Dayanita Singh: Time Measures
- 特徴:
『Time Measures』は、ダヤニータ・シンがインドのアーカイブにある魅力的な布の束を初めてポートレートとして撮影した作品です。従来の作品『Pothi Khana』が布の束をその環境内で描写するのに対し、『Time Measures』はそれらを個別に中立的な石の背景に対してクローズアップで撮影しています。これにより、布の束の独特な色あせたパターンや形、結び目の詳細が明らかにされ、その魅力が一層引き立ちます。 - 見どころ:
『Time Measures』は三種類の異なるカバーで装丁され、壁に直接掛けるようにデザインされています。この作品は、シンが書籍を展示物へと変えるプロジェクトを拡張したものです。各写真は、長い年月にわたって結ばれたり解かれたりしてきた布の束を個別に捉えており、その姿はまるで人々の顔のように風化した魅力を持っています。シンの写真は、見る者にゆっくりと注意深く観察する過程を誘い、未知の秘密を秘めた布の束の内側へと誘います。
Dayanita Singh: File Room
- 特徴:
『File Room』は、ダヤニータ・シンがインドのアーカイブの秘密の生活を記録した最初の書籍で、2013年にシュタイデルから出版されました。この新しいエディションでは、シンがアーカイブとその管理者たちを撮影した写真が収められています。彼女の写真は、記憶の生成方法や歴史の語り方を探求し、アーカイブの矛盾を明らかにします。分類が無機質である一方で、個々のアーキビストの手作業によって歴史が紡がれていることを示しています。 - 見どころ:
シンの写真は、現代のインドが加速する中でアーカイブがどのように変わるかを問いかけています。アーカイブは、正統な事実の器であると同時に、無視された詳細や忘れられた文書の宝庫でもあります。シンは、アーカイブを単なる学問の記録ではなく、知識の記念碑として想像するよう促します。その無秩序ながらも美しい姿は、見る者に強い印象を与えます。個々のアーキビストの手作業によって生まれるアーカイブの魅力と、隠された歴史の一端を垣間見ることができます。

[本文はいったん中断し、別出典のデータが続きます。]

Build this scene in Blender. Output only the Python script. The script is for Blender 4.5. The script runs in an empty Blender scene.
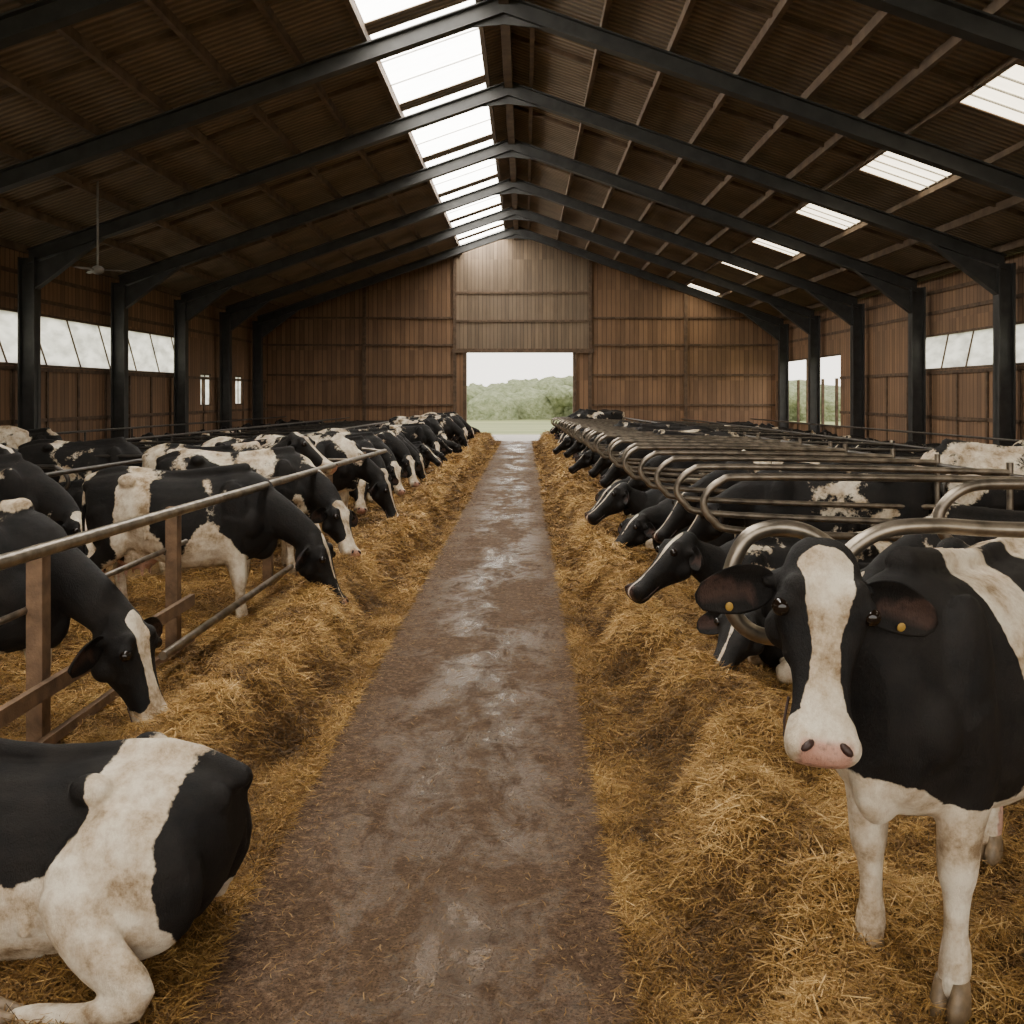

Dayanita Singh: Work in Process
- 特徴:
『Work in Process』は、ダヤニータ・シンがインドの労働環境を探求した瞑想的で時にはメランコリックな作品です。本書はシンのアーカイブから選ばれた3つのビジュアルチャプターで構成されており、労働というテーマを中心に再編集されています。最初のシリーズ「Museum of Machines」は、工場設備の白黒写真を展示し、汚れていても威厳のある機械を描いています。 - 見どころ:
「Museum of Machines」では、機械の存在感が際立ち、人間の姿がほとんど見られない中で、機械そのものが物語を語ります。「Blue Book」は、シンがさまよう中で偶然に撮影した工業風景のカラー写真で、労働現場に対する詩的な批判を表現しています。最後の「Go Away Closer」は再び白黒写真に戻り、倉庫に並ぶ無数のスクーターや店の魅力的な雑然とした様子を描き、写真の「音と感情」に基づいて編集されたシリーズです。各チャプターは、それぞれの労働環境の特異性と美しさを静かに伝えています。
若い世代への影響と国際的な貢献
ダヤニータ・シンは、若い世代の写真家に対して大きな影響を与えており、その影響はインド国内外に広がっています。彼女の作品は、物理的なアーカイブの重要性を再認識させるとともに、写真集と展示の境界を曖昧にすることで、写真芸術の新たな地平を開拓しました。特に、長年のコラボレーターである出版社のゲルハルト・シュタイデルとの関係は、シンの作品を広く普及させる上で重要な役割を果たしています。彼女の作品は、従来の写真の受容方法を再考させ、触れ、見て、読むべきオブジェとしての初期体験を提供しています。